# GIVEN INSTRUCTION
Return the full material exactly.

# DATA TO USE
━━━━━━━━

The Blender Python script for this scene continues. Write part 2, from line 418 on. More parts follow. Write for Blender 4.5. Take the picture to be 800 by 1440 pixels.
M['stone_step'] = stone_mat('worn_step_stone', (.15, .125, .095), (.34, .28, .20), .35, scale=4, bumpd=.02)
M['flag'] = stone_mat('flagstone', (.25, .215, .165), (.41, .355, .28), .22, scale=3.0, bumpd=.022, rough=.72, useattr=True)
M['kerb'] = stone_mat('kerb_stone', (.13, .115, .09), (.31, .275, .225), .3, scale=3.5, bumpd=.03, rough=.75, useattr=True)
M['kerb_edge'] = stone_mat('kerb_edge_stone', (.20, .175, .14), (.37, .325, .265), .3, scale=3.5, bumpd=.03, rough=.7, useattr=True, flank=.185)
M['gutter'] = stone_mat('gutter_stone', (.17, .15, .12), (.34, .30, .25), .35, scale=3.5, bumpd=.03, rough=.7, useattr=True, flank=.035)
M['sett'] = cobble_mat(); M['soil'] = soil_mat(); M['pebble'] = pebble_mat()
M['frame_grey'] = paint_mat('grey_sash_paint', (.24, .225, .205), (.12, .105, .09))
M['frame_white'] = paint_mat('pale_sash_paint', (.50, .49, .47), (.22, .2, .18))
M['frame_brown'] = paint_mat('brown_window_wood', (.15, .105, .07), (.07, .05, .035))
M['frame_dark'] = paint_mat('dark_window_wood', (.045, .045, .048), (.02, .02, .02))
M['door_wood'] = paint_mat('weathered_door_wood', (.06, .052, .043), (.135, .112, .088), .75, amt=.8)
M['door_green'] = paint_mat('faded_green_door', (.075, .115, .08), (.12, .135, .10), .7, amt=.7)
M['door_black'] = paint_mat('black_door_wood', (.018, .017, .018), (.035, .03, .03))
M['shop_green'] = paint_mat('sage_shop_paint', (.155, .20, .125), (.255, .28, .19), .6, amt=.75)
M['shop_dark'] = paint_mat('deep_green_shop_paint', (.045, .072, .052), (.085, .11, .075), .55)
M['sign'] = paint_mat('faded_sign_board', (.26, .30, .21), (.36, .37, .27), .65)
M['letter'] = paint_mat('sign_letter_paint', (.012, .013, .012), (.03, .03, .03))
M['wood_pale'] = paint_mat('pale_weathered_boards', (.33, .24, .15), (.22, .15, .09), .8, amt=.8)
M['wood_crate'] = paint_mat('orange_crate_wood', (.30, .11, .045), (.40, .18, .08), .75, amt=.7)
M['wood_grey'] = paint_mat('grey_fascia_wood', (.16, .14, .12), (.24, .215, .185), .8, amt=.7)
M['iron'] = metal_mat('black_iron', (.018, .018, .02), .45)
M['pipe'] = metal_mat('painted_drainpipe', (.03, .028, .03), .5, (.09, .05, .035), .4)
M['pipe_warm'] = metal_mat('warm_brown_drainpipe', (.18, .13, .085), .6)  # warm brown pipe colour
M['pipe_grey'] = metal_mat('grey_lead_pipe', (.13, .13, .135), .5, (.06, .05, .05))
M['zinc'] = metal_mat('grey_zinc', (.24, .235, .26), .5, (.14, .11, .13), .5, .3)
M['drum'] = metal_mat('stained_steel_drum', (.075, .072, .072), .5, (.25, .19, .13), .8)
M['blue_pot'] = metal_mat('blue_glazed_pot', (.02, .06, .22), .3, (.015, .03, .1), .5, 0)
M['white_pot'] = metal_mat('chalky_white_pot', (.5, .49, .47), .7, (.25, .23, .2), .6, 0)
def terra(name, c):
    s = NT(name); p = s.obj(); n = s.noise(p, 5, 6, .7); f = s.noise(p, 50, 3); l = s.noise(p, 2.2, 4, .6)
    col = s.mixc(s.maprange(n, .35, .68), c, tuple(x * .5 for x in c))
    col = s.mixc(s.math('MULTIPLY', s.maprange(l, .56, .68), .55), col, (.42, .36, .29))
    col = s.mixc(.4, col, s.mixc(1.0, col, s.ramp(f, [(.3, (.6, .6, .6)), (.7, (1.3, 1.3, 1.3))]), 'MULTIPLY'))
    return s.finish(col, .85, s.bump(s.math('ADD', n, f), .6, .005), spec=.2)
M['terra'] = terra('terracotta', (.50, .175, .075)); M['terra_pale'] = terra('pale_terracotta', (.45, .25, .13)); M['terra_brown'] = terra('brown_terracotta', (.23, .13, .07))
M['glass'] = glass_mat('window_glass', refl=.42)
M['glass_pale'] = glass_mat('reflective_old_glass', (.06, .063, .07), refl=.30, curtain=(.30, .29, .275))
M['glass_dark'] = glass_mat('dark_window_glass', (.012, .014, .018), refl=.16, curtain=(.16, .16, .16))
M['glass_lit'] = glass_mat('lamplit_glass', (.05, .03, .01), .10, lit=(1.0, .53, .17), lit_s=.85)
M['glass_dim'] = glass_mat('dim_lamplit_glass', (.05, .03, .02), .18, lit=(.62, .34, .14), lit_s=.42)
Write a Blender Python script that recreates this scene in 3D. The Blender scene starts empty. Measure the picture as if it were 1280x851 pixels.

━━━━━━━━

# WRITTEN SOLUTION
The Blender Python script for this scene continues. Write part 2, from line 418 on. More parts follow. Write for Blender 4.5. Take the picture to be 800 by 1440 pixels.
M['stone_step'] = stone_mat('worn_step_stone', (.15, .125, .095), (.34, .28, .20), .35, scale=4, bumpd=.02)
M['flag'] = stone_mat('flagstone', (.25, .215, .165), (.41, .355, .28), .22, scale=3.0, bumpd=.022, rough=.72, useattr=True)
M['kerb'] = stone_mat('kerb_stone', (.13, .115, .09), (.31, .275, .225), .3, scale=3.5, bumpd=.03, rough=.75, useattr=True)
M['kerb_edge'] = stone_mat('kerb_edge_stone', (.20, .175, .14), (.37, .325, .265), .3, scale=3.5, bumpd=.03, rough=.7, useattr=True, flank=.185)
M['gutter'] = stone_mat('gutter_stone', (.17, .15, .12), (.34, .30, .25), .35, scale=3.5, bumpd=.03, rough=.7, useattr=True, flank=.035)
M['sett'] = cobble_mat(); M['soil'] = soil_mat(); M['pebble'] = pebble_mat()
M['frame_grey'] = paint_mat('grey_sash_paint', (.24, .225, .205), (.12, .105, .09))
M['frame_white'] = paint_mat('pale_sash_paint', (.50, .49, .47), (.22, .2, .18))
M['frame_brown'] = paint_mat('brown_window_wood', (.15, .105, .07), (.07, .05, .035))
M['frame_dark'] = paint_mat('dark_window_wood', (.045, .045, .048), (.02, .02, .02))
M['door_wood'] = paint_mat('weathered_door_wood', (.06, .052, .043), (.135, .112, .088), .75, amt=.8)
M['door_green'] = paint_mat('faded_green_door', (.075, .115, .08), (.12, .135, .10), .7, amt=.7)
M['door_black'] = paint_mat('black_door_wood', (.018, .017, .018), (.035, .03, .03))
M['shop_green'] = paint_mat('sage_shop_paint', (.155, .20, .125), (.255, .28, .19), .6, amt=.75)
M['shop_dark'] = paint_mat('deep_green_shop_paint', (.045, .072, .052), (.085, .11, .075), .55)
M['sign'] = paint_mat('faded_sign_board', (.26, .30, .21), (.36, .37, .27), .65)
M['letter'] = paint_mat('sign_letter_paint', (.012, .013, .012), (.03, .03, .03))
M['wood_pale'] = paint_mat('pale_weathered_boards', (.33, .24, .15), (.22, .15, .09), .8, amt=.8)
M['wood_crate'] = paint_mat('orange_crate_wood', (.30, .11, .045), (.40, .18, .08), .75, amt=.7)
M['wood_grey'] = paint_mat('grey_fascia_wood', (.16, .14, .12), (.24, .215, .185), .8, amt=.7)
M['iron'] = metal_mat('black_iron', (.018, .018, .02), .45)
M['pipe'] = metal_mat('painted_drainpipe', (.03, .028, .03), .5, (.09, .05, .035), .4)
M['pipe_warm'] = metal_mat('warm_brown_drainpipe', (.18, .13, .085), .6)  # warm brown pipe colour
M['pipe_grey'] = metal_mat('grey_lead_pipe', (.13, .13, .135), .5, (.06, .05, .05))
M['zinc'] = metal_mat('grey_zinc', (.24, .235, .26), .5, (.14, .11, .13), .5, .3)
M['drum'] = metal_mat('stained_steel_drum', (.075, .072, .072), .5, (.25, .19, .13), .8)
M['blue_pot'] = metal_mat('blue_glazed_pot', (.02, .06, .22), .3, (.015, .03, .1), .5, 0)
M['white_pot'] = metal_mat('chalky_white_pot', (.5, .49, .47), .7, (.25, .23, .2), .6, 0)
def terra(name, c):
    s = NT(name); p = s.obj(); n = s.noise(p, 5, 6, .7); f = s.noise(p, 50, 3); l = s.noise(p, 2.2, 4, .6)
    col = s.mixc(s.maprange(n, .35, .68), c, tuple(x * .5 for x in c))
    col = s.mixc(s.math('MULTIPLY', s.maprange(l, .56, .68), .55), col, (.42, .36, .29))
    col = s.mixc(.4, col, s.mixc(1.0, col, s.ramp(f, [(.3, (.6, .6, .6)), (.7, (1.3, 1.3, 1.3))]), 'MULTIPLY'))
    return s.finish(col, .85, s.bump(s.math('ADD', n, f), .6, .005), spec=.2)
M['terra'] = terra('terracotta', (.50, .175, .075)); M['terra_pale'] = terra('pale_terracotta', (.45, .25, .13)); M['terra_brown'] = terra('brown_terracotta', (.23, .13, .07))
M['glass'] = glass_mat('window_glass', refl=.42)
M['glass_pale'] = glass_mat('reflective_old_glass', (.06, .063, .07), refl=.30, curtain=(.30, .29, .275))
M['glass_dark'] = glass_mat('dark_window_glass', (.012, .014, .018), refl=.16, curtain=(.16, .16, .16))
M['glass_lit'] = glass_mat('lamplit_glass', (.05, .03, .01), .10, lit=(1.0, .53, .17), lit_s=.85)
M['glass_dim'] = glass_mat('dim_lamplit_glass', (.05, .03, .02), .18, lit=(.62, .34, .14), lit_s=.42)
Write a Blender Python script that recreates this scene in 3D. The Blender scene starts empty. Measure the picture as if it were 1280x851 pixels.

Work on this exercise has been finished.